L’astrattu, Un’arte antica’arte del fare il concentrato di pomodoro in Sicilia
Il concentrato di pomodoro detto estratto o “strattu” è un prodotto principalmente della tradizione estiva gastronomica siciliana. L’astrattu ha origini antichissime. Rappresenta uno dei modi con cui anticamente si conservava il pomodoro per gli usi invernali, dato che si disponeva ovviamente di questo frutto della natura solo in estate. È la conserva siciliana per eccellenza, fatta ancora con l’antica lavorazione. Una tradizione piena di amore e di passione che si tramanda oralmente di famiglia in famiglia. Ogni famiglia ha la sua ricetta: si può fare con i pomodori a crudo, ma l’astrattu si può ottenere anche dalla salsa. Servono pomodori, sole e sale e tanta pazienza. Ogni estate, fare l’Astrattu , era un rito che coinvolgeva l’intera a famiglia dai più grandi ai più piccoli, ognuno con il proprio compito. Una volta si usava prepararlo in casa, nelle campagne, ma anche in città: bastava un terrazzino o anche solo un balcone, su cui esporre le tavole di legno su cui era sistemata la polpa di pomodoro e il sole faceva il resto.

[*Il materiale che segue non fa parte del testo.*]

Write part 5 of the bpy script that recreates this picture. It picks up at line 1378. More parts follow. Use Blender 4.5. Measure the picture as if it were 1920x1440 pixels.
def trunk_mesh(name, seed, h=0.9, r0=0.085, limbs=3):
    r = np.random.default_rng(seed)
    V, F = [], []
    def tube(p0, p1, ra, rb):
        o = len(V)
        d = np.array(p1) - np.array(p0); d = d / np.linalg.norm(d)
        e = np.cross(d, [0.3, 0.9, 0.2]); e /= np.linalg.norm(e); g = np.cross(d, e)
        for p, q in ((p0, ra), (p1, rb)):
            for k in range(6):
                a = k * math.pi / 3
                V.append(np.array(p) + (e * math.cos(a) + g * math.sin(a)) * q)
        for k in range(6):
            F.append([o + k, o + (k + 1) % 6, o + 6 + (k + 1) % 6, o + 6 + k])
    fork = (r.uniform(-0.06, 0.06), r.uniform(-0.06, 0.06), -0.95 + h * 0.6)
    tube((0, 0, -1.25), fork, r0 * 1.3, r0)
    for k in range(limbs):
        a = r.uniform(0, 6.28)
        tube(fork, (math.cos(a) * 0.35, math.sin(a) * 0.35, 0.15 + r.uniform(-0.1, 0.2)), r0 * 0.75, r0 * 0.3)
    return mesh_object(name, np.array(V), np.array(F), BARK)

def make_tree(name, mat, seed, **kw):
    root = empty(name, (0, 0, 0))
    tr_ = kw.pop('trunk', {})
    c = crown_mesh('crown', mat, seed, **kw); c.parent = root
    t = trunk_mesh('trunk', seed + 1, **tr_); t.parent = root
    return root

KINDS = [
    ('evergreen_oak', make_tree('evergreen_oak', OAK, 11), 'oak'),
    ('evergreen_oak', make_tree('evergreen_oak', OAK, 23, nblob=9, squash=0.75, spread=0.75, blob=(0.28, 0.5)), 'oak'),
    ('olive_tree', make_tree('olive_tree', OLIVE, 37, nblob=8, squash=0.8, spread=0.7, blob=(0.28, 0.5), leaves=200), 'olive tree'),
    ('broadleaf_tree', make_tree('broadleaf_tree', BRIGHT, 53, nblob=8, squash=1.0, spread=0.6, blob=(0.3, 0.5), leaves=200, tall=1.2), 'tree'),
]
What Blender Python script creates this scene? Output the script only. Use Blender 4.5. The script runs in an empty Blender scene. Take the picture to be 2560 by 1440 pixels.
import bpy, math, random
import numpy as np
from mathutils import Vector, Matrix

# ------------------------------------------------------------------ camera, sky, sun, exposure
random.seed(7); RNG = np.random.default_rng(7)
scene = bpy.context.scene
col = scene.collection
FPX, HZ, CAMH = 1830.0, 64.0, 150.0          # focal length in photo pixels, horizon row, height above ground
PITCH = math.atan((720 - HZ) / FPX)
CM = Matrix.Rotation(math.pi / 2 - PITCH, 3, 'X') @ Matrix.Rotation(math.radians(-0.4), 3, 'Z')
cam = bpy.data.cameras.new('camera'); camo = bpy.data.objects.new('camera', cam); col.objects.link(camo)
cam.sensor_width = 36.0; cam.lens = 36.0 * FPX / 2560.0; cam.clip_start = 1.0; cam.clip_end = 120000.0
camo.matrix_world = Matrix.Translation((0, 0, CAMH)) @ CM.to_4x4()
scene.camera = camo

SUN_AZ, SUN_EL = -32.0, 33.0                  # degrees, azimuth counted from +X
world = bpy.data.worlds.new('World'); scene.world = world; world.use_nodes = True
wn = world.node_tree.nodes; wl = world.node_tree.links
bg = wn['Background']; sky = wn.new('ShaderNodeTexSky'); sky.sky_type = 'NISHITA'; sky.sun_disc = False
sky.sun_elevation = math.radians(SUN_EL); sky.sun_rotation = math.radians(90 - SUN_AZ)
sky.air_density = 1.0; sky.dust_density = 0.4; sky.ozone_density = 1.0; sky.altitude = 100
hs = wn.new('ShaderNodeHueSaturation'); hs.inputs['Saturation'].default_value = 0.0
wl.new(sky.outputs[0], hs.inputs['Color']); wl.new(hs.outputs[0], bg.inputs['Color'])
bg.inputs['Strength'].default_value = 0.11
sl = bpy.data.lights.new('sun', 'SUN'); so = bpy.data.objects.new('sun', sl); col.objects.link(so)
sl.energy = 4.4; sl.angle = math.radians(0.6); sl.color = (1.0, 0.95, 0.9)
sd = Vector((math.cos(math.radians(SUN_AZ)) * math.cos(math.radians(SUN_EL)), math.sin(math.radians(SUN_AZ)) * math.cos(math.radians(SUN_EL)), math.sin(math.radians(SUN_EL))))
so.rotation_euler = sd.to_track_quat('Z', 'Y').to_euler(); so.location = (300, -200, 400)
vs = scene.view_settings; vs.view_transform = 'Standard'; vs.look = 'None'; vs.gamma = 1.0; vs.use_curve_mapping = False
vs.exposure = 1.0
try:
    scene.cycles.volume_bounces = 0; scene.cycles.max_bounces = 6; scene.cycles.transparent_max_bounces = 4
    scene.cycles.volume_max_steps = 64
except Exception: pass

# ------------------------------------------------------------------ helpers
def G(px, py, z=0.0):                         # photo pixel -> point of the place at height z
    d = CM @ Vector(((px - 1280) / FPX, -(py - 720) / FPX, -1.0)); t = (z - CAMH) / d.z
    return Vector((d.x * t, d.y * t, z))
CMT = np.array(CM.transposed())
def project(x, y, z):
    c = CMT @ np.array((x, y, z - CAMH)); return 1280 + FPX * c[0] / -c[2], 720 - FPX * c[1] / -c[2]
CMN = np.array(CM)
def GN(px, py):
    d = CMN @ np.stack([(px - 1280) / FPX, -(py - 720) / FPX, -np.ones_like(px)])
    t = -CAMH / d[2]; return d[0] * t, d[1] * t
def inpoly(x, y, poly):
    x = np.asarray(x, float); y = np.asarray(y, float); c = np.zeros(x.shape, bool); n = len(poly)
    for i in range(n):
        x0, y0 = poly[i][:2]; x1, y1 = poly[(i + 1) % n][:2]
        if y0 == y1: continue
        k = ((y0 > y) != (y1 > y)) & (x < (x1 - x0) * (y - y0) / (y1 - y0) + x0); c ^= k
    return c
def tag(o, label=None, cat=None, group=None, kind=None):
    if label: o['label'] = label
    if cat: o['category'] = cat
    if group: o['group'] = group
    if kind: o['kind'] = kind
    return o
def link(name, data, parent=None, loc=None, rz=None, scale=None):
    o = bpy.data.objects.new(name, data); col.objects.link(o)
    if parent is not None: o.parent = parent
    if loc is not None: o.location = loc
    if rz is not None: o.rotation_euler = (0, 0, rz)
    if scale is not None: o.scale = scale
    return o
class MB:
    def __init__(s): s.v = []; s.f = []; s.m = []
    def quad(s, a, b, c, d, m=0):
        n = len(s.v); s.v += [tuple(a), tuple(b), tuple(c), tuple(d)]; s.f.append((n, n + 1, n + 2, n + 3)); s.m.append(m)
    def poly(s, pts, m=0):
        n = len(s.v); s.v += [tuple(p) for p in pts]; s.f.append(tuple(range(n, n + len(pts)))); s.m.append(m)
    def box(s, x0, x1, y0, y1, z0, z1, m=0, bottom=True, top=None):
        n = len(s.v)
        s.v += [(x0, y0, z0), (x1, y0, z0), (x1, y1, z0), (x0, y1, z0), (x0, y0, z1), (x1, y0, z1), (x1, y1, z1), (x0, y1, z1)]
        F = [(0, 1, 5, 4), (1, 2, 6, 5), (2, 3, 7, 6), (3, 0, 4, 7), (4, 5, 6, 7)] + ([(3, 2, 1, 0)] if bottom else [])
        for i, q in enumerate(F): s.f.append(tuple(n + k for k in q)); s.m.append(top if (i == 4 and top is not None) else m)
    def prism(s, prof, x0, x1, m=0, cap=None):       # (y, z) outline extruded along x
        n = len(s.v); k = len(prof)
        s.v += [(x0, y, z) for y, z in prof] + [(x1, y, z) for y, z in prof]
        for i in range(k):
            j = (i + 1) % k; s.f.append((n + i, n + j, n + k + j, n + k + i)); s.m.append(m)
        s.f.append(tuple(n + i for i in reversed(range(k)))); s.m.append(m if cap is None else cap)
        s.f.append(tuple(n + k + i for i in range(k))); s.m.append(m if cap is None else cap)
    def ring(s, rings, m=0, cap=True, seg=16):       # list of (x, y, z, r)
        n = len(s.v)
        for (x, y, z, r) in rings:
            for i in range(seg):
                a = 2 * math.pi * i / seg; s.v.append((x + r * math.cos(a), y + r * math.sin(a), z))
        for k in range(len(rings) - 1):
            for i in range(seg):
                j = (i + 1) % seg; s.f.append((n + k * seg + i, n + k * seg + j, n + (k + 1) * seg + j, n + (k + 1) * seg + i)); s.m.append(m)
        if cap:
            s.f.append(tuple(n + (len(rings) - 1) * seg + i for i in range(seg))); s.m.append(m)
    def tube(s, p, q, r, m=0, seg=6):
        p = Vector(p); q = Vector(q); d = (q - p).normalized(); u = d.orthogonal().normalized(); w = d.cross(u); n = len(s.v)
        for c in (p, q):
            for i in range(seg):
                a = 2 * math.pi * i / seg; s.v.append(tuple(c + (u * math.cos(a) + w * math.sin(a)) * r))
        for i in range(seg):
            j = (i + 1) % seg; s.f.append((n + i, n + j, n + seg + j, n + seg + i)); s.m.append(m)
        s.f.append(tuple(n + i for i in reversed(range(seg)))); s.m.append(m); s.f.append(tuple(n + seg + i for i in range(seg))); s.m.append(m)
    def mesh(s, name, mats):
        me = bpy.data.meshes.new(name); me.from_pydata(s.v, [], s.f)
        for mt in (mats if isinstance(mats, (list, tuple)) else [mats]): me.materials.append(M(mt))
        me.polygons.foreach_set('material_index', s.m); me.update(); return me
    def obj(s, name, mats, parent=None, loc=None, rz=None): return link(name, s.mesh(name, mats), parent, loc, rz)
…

Le famiglie, generalmente, si riunivano per fare le salsa di pomodoro da imbottigliare di cui una parte era destinata alla preparazione dell’astratto, veniva poi utilizzato nell’inverno successivo nella preparazione di piatti dal gusto unico e inimitabile come a pasta “co’ sugu fintu” il classico sugo di carne o nel ragù, Anticamente, specialmente nei piccoli centri abitati non era raro vedere degli ampi contenitori rettangolari in legno con sponde piuttosto basse (maiddi = madie), piene di pomodoro messo ad asciugare per la strada.
I pomodori raccolti al mattino venivano ben lavati e controllati uno per uno, poi spaccati in due o in quattro e messi a cuocere sopra la fornacella. Dopo aver bollito i pomodori nel grande pentolone di rame o di alluminio, si faceva la passata, coinvolgendo tutta la famiglia. Il pomodoro, dopo la cottura, veniva passato al setaccio. A volte si chiedeva l’aiuto anche dei vicini di casa, poiché si usava il setaccio a mano e a volte per questa operazione si impiegava tutto il giorno. La salsa ottenuta veniva distribuita su grandi piatti di terracotta, “fangotti” e si metteva ad asciugare al sole avendo l’accortezza di coprirla con un tulle per evitare che gli insetti si posassero sopra. La salsa bisognava poi girarla più volte al giorno, utilizzando un cucchiaio di legno avendo l’accortezza di rientrarla la sera per evitare che l’umidità della notte la facesse inacidire. Questa operazione durava per diversi giorni finché la salsa non si asciugava e da passata di pomodoro diventava concentrato di pomodoro, bello cremoso e saporito. Ci volevano dai tre giorni fino ad una settimana per avere uno strattu ben asciutto. A questo punto si conservava in vasi di coccio, coperto dal buon olio extravergine e delle foglie di alloro.